Pryor UAN plant offline another 60 days; repairs underway on Dakota Gas NH3 plant

LSB Industries Inc. said April 25, 2012, that its Pryor, Okla., UAN plant will be offline for repairs for at least another 60 days. The company said the repair period is being extended because it has determined that the damaged portion of the urea reactor, which is the reactor’s stainless steel liner, is non-repairable and the liner has to be replaced. The company will announce when UAN production resumes.

The Pryor facility shut down March 15 for unplanned maintenance at the ammonia plant (GM March 26, 2012). The ammonia plant resumed production March 22 and has produced approximately 600 st/d, which is being sold directly into the fertilizer market. The repair undertaken at the urea plant began Feb. 27. The urea plant is needed to produce UAN and uses ammonia as a feedstock. As a result, the Pryor facility has not produced UAN since Feb. 27. Annual UAN capacity at Pryor is approximately 416,000 st/y, or 34,666 st per month.

For the month of March, LSB estimates that the downtime resulting from the attempted repair of the urea reactor will result in approximately $4 million less operating income than otherwise would have been expected. In addition, in March the company accrued $3 million for probable losses for UAN tons that were pre-sold at firm sales prices, subject to make-whole terms, but not delivered due to the extended urea plant downtime.

Subsequent to March and until the urea plant is back in production, the company estimates the downtime will result in approximately $900,000 per week less operating income than if the urea plant was in production. The company has made a claim with its insurance carriers for repair costs and lost profits, less applicable deductible.
And in North Dakota, a spokesman for Dakota Gasification told Green Markets on April 26 that repairs are underway on the company’s anhydrous ammonia plant in Beulah, N.D., which went down April 14 due to a fire caused by a tube leak in the plant’s heater (GM April 23, 2012). The fire was quickly extinguished by an onsite fire crew, and no injuries or ammonia releases were reported.
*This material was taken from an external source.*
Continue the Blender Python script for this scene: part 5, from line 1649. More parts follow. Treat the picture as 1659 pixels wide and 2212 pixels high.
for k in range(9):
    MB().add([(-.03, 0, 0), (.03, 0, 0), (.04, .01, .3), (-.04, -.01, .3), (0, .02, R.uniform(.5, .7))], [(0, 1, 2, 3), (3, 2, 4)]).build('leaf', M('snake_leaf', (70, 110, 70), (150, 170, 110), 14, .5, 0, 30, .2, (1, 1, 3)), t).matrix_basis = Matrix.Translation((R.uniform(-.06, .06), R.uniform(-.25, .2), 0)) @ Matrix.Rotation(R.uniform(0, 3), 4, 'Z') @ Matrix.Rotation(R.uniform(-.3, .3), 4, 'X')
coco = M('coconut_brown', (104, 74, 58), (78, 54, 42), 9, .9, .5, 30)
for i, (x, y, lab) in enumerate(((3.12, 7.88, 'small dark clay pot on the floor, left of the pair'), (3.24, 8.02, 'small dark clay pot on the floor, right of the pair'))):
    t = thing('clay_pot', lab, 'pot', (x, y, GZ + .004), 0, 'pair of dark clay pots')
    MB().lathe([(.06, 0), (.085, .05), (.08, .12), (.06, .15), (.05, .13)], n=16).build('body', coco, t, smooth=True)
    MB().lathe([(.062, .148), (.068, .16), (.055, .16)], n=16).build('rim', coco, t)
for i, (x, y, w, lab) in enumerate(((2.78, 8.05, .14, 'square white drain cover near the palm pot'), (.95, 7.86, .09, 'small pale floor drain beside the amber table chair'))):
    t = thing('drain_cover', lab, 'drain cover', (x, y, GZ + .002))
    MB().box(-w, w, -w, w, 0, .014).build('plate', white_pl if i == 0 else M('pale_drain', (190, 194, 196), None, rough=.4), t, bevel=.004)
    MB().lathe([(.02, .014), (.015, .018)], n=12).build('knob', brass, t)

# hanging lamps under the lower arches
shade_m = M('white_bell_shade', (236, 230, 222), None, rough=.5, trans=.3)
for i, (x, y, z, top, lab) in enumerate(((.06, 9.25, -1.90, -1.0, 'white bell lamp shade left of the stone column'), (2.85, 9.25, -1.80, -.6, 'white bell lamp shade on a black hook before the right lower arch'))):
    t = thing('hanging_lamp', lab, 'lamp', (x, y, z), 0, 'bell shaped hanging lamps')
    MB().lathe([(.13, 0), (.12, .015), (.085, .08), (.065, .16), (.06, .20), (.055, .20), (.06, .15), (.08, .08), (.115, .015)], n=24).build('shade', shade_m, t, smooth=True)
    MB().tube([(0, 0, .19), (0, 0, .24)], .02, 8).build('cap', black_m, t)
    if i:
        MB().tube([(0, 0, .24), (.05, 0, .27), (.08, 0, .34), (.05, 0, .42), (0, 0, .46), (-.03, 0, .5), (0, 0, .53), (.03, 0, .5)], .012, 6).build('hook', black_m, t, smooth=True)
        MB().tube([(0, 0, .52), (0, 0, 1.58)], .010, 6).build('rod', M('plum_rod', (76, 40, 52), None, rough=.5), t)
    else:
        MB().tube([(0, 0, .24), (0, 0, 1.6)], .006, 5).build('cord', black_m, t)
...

“We’ve identified what it is, and now it’s just a matter of getting it fixed,” said Daryl Hill, supervisor of media and communications relations for Dakota Gas. Hill cautioned, however, that the company has established no definitive timeline for how long those repairs will take or when the ammonia plant will return to production.
The ammonia plant at Beulah produces 1,100 st/day, or some 400,000 st/year, at full capacity. The facility’s gasification plant was unaffected by the fire, as was the flue gas desulfurization system that produces ammonium sulfate at the Beulah facility.